Four Years Later, Howard Dean Is Proven Right

November 10, 2008

Mac Zilber

Not so long ago, the future of the Democratic party was centrist Al Gore, centrist Joe Lieberman, centrist John Edwards, centrist Hillary Clinton, centrist Evan Bayh, centrist Mark Warner, and others. The “third way” was the only way, and to be branded as a liberal was a quick way to lose an election. In 2004, Howard Dean, the formerly centrist governor of Vermont, decided to run a campaign for president where he would represent the “Democratic Wing of the Democratic Party.” He relied on small donors from the internet to raise money, and wound up shattering the record for primary funds raised, getting contributions from over 250,000 different people, which, at the time, was unheard of. He became the favorite for the Democratic nomination, but ultimately lost because of an incident known as “The Dean Scream,” in which he yelled “Yeah!” in an enthusiastic way after a speech. The cable and broadcast news channels played the clip incessantly, and the end result was that Dean lost the New Hampshire primary, where he had been up by 30 points, and therefore lost any real chance of being the Democratic nominee. Two candidates who were considered more moderate (this may seem hard to believe, but John Edwards was considered a southern centrist in 2004) ended up being the presidential and Vice Presidential nominees. But Howard Dean wasn’t finished.

Howard Dean decided that he was going to become chairman of the Democratic national committee, and actually campaigned for the position. He was opposed by Harry Reid, Nancy Pelosi, and other Democratic big wigs, but ultimately won the chairmanship of the DNC over more centrist opponents. His early plans were to implement a “50-state plan,” in which the Democrats would build organizations in every single precinct in the country, regardless of the Democratic presence or lack thereof, and would raise money in the same way that Dean raised money; from hundreds of thousands of small donors. The big question, though was why such a strategy would work in 2008 when it didn’t work in 2004. The answer was Barack Obama.

Obama’s 2008 campaign was conspicuously similar to Dean’s 2004 campaign. Both of them were running against the prohibitively favored Clinton establishment (if you remember, Lieberman was the favorite early in the 2004 campaign, Clinton was the favorite in the 2008 campaign). Both were lacking in experience and lacking in establishment support, but both got a big boost early on by a major endorsement by a prominent member of the establishment (Obama by Ted Kennedy, Dean by Al Gore). Both ran an anti-war campaign from the left side of the Democratic party, and both used grassroots support to raise record amounts of money from small donors. The difference was not only that Barack Obama was a superior politician to Dean, but that the Democratic party had changed over the three years that Howard Dean had been DNC chairman. The progressive wing of the Democratic party had become the mainstream Democratic party, and centrism was no longer considered the best way to win an election after the failures in 2000 and 2004. People were tired of technocrats and wanted a real Democrat, and they found it with Barack Obama.

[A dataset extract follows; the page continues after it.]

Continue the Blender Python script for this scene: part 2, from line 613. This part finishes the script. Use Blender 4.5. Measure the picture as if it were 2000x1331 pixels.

I would argue, however, that this election does not mean that centrism is dead, so much as that the political center of this country has moved. The majority of the country supports universal health care, abortion rights, stem-cell research, stricter fuel efficiency, and preserving social security, while the majority of the country opposes the Iraq war and the Bush tax cuts. Most strikingly, for the first time in polling history, half of Americans support gay marriage, and more than half the country believes the government should be doing more, not less. All of this indicates that the country has moved to the left of where it was before on the ideological spectrum, and that Barack Obama, who was considered an “ideologue” by many pundits and conservative politicians, may represent what the new political center of the country is. How else do we explain the fact that Al Gore, John Edwards, and Hillary Clinton have moved from the center to the left while Joe Lieberman, who has essentially remained in the same place, has gone from a face of the Democratic party to being in consideration for ejection from the caucus? There is a new era of progressivism in our politics, and if the Republicans don’t realize that the country might want to elect Rockefeller Republicans, but is no longer fond of neocons, then they’re just going to have to sit around and wait for the country to change ideologically again.